## WRITTEN PROBLEM
Output the full listing word for word.

# start of AVAILABLE DATA

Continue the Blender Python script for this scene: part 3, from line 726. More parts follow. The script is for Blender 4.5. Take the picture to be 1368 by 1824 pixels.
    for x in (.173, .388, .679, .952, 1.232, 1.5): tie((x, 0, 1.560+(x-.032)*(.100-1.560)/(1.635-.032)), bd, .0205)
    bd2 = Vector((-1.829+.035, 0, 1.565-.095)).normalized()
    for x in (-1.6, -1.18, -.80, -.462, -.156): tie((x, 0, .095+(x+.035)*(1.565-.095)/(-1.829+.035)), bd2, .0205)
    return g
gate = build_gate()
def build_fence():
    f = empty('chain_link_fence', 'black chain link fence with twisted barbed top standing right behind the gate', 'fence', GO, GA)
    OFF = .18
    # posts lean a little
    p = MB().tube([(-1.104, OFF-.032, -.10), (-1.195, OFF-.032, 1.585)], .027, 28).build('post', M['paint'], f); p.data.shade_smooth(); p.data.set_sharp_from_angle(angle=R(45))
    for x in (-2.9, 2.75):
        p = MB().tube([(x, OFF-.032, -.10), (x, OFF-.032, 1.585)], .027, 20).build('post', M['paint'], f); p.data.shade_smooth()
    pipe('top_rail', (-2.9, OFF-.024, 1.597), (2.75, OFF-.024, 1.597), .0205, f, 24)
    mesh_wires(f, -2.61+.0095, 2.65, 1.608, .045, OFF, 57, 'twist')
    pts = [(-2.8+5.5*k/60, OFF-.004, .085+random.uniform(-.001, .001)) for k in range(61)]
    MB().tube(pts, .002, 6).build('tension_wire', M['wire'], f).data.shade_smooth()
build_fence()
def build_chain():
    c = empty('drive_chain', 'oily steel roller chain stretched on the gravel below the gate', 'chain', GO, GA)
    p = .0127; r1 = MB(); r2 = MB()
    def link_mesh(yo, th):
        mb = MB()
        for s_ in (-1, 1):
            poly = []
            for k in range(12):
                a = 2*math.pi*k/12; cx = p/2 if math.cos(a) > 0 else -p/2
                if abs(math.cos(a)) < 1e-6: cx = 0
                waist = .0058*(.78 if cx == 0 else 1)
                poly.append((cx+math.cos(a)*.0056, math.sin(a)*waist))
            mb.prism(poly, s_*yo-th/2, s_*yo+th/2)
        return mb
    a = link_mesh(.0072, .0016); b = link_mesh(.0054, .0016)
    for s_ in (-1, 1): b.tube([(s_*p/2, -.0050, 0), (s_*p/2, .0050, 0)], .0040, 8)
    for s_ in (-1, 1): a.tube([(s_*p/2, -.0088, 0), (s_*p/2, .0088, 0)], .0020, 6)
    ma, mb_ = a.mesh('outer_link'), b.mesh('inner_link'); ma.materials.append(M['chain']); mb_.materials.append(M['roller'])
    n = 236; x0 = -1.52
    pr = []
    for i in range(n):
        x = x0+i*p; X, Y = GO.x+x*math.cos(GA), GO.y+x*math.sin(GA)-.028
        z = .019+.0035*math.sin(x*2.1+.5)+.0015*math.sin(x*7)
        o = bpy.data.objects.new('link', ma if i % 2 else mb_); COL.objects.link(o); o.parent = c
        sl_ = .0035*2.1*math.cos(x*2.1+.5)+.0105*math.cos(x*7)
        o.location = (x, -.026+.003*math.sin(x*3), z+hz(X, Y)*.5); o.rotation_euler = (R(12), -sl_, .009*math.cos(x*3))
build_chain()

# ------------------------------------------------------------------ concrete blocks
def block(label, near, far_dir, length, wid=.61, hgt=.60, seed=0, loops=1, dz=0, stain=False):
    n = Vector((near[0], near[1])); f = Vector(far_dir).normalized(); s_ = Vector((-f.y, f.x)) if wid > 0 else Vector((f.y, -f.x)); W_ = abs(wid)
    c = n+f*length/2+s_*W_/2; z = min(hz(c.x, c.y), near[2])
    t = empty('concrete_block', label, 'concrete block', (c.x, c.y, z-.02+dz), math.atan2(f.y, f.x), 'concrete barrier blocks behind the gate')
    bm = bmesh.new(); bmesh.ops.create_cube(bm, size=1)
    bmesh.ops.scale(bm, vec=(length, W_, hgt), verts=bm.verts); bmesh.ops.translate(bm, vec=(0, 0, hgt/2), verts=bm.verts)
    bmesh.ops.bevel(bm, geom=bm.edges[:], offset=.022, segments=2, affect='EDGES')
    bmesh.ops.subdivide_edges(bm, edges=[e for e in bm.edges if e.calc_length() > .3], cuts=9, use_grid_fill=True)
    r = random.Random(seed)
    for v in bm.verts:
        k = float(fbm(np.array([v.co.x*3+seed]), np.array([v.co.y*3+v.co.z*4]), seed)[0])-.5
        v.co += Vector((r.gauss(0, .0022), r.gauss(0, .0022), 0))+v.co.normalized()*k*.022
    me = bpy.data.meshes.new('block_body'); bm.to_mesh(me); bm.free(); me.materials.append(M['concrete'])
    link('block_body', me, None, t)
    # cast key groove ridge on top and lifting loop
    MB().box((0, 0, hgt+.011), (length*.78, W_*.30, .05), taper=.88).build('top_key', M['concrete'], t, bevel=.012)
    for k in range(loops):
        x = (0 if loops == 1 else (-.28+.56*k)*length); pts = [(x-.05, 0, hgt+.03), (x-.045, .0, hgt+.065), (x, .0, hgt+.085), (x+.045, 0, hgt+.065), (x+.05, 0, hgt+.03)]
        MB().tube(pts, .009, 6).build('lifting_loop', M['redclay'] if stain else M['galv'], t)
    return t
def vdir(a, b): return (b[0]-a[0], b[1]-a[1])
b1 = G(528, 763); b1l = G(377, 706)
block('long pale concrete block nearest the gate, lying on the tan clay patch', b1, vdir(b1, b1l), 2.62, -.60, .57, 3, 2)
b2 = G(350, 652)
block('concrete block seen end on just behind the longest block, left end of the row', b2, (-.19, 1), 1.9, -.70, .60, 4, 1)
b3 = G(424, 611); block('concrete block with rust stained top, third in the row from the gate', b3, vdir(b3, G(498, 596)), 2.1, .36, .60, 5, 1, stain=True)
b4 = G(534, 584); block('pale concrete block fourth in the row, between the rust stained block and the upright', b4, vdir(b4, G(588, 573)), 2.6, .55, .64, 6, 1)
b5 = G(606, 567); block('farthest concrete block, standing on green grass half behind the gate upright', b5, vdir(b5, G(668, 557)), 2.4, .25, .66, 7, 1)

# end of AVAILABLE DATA

## FULL ANSWER
Continue the Blender Python script for this scene: part 3, from line 726. More parts follow. The script is for Blender 4.5. Take the picture to be 1368 by 1824 pixels.
    for x in (.173, .388, .679, .952, 1.232, 1.5): tie((x, 0, 1.560+(x-.032)*(.100-1.560)/(1.635-.032)), bd, .0205)
    bd2 = Vector((-1.829+.035, 0, 1.565-.095)).normalized()
    for x in (-1.6, -1.18, -.80, -.462, -.156): tie((x, 0, .095+(x+.035)*(1.565-.095)/(-1.829+.035)), bd2, .0205)
    return g
gate = build_gate()
def build_fence():
    f = empty('chain_link_fence', 'black chain link fence with twisted barbed top standing right behind the gate', 'fence', GO, GA)
    OFF = .18
    # posts lean a little
    p = MB().tube([(-1.104, OFF-.032, -.10), (-1.195, OFF-.032, 1.585)], .027, 28).build('post', M['paint'], f); p.data.shade_smooth(); p.data.set_sharp_from_angle(angle=R(45))
    for x in (-2.9, 2.75):
        p = MB().tube([(x, OFF-.032, -.10), (x, OFF-.032, 1.585)], .027, 20).build('post', M['paint'], f); p.data.shade_smooth()
    pipe('top_rail', (-2.9, OFF-.024, 1.597), (2.75, OFF-.024, 1.597), .0205, f, 24)
    mesh_wires(f, -2.61+.0095, 2.65, 1.608, .045, OFF, 57, 'twist')
    pts = [(-2.8+5.5*k/60, OFF-.004, .085+random.uniform(-.001, .001)) for k in range(61)]
    MB().tube(pts, .002, 6).build('tension_wire', M['wire'], f).data.shade_smooth()
build_fence()
def build_chain():
    c = empty('drive_chain', 'oily steel roller chain stretched on the gravel below the gate', 'chain', GO, GA)
    p = .0127; r1 = MB(); r2 = MB()
    def link_mesh(yo, th):
        mb = MB()
        for s_ in (-1, 1):
            poly = []
            for k in range(12):
                a = 2*math.pi*k/12; cx = p/2 if math.cos(a) > 0 else -p/2
                if abs(math.cos(a)) < 1e-6: cx = 0
                waist = .0058*(.78 if cx == 0 else 1)
                poly.append((cx+math.cos(a)*.0056, math.sin(a)*waist))
            mb.prism(poly, s_*yo-th/2, s_*yo+th/2)
        return mb
    a = link_mesh(.0072, .0016); b = link_mesh(.0054, .0016)
    for s_ in (-1, 1): b.tube([(s_*p/2, -.0050, 0), (s_*p/2, .0050, 0)], .0040, 8)
    for s_ in (-1, 1): a.tube([(s_*p/2, -.0088, 0), (s_*p/2, .0088, 0)], .0020, 6)
    ma, mb_ = a.mesh('outer_link'), b.mesh('inner_link'); ma.materials.append(M['chain']); mb_.materials.append(M['roller'])
    n = 236; x0 = -1.52
    pr = []
    for i in range(n):
        x = x0+i*p; X, Y = GO.x+x*math.cos(GA), GO.y+x*math.sin(GA)-.028
        z = .019+.0035*math.sin(x*2.1+.5)+.0015*math.sin(x*7)
        o = bpy.data.objects.new('link', ma if i % 2 else mb_); COL.objects.link(o); o.parent = c
        sl_ = .0035*2.1*math.cos(x*2.1+.5)+.0105*math.cos(x*7)
        o.location = (x, -.026+.003*math.sin(x*3), z+hz(X, Y)*.5); o.rotation_euler = (R(12), -sl_, .009*math.cos(x*3))
build_chain()

# ------------------------------------------------------------------ concrete blocks
def block(label, near, far_dir, length, wid=.61, hgt=.60, seed=0, loops=1, dz=0, stain=False):
    n = Vector((near[0], near[1])); f = Vector(far_dir).normalized(); s_ = Vector((-f.y, f.x)) if wid > 0 else Vector((f.y, -f.x)); W_ = abs(wid)
    c = n+f*length/2+s_*W_/2; z = min(hz(c.x, c.y), near[2])
    t = empty('concrete_block', label, 'concrete block', (c.x, c.y, z-.02+dz), math.atan2(f.y, f.x), 'concrete barrier blocks behind the gate')
    bm = bmesh.new(); bmesh.ops.create_cube(bm, size=1)
    bmesh.ops.scale(bm, vec=(length, W_, hgt), verts=bm.verts); bmesh.ops.translate(bm, vec=(0, 0, hgt/2), verts=bm.verts)
    bmesh.ops.bevel(bm, geom=bm.edges[:], offset=.022, segments=2, affect='EDGES')
    bmesh.ops.subdivide_edges(bm, edges=[e for e in bm.edges if e.calc_length() > .3], cuts=9, use_grid_fill=True)
    r = random.Random(seed)
    for v in bm.verts:
        k = float(fbm(np.array([v.co.x*3+seed]), np.array([v.co.y*3+v.co.z*4]), seed)[0])-.5
        v.co += Vector((r.gauss(0, .0022), r.gauss(0, .0022), 0))+v.co.normalized()*k*.022
    me = bpy.data.meshes.new('block_body'); bm.to_mesh(me); bm.free(); me.materials.append(M['concrete'])
    link('block_body', me, None, t)
    # cast key groove ridge on top and lifting loop
    MB().box((0, 0, hgt+.011), (length*.78, W_*.30, .05), taper=.88).build('top_key', M['concrete'], t, bevel=.012)
    for k in range(loops):
        x = (0 if loops == 1 else (-.28+.56*k)*length); pts = [(x-.05, 0, hgt+.03), (x-.045, .0, hgt+.065), (x, .0, hgt+.085), (x+.045, 0, hgt+.065), (x+.05, 0, hgt+.03)]
        MB().tube(pts, .009, 6).build('lifting_loop', M['redclay'] if stain else M['galv'], t)
    return t
def vdir(a, b): return (b[0]-a[0], b[1]-a[1])
b1 = G(528, 763); b1l = G(377, 706)
block('long pale concrete block nearest the gate, lying on the tan clay patch', b1, vdir(b1, b1l), 2.62, -.60, .57, 3, 2)
b2 = G(350, 652)
block('concrete block seen end on just behind the longest block, left end of the row', b2, (-.19, 1), 1.9, -.70, .60, 4, 1)
b3 = G(424, 611); block('concrete block with rust stained top, third in the row from the gate', b3, vdir(b3, G(498, 596)), 2.1, .36, .60, 5, 1, stain=True)
b4 = G(534, 584); block('pale concrete block fourth in the row, between the rust stained block and the upright', b4, vdir(b4, G(588, 573)), 2.6, .55, .64, 6, 1)
b5 = G(606, 567); block('farthest concrete block, standing on green grass half behind the gate upright', b5, vdir(b5, G(668, 557)), 2.4, .25, .66, 7, 1)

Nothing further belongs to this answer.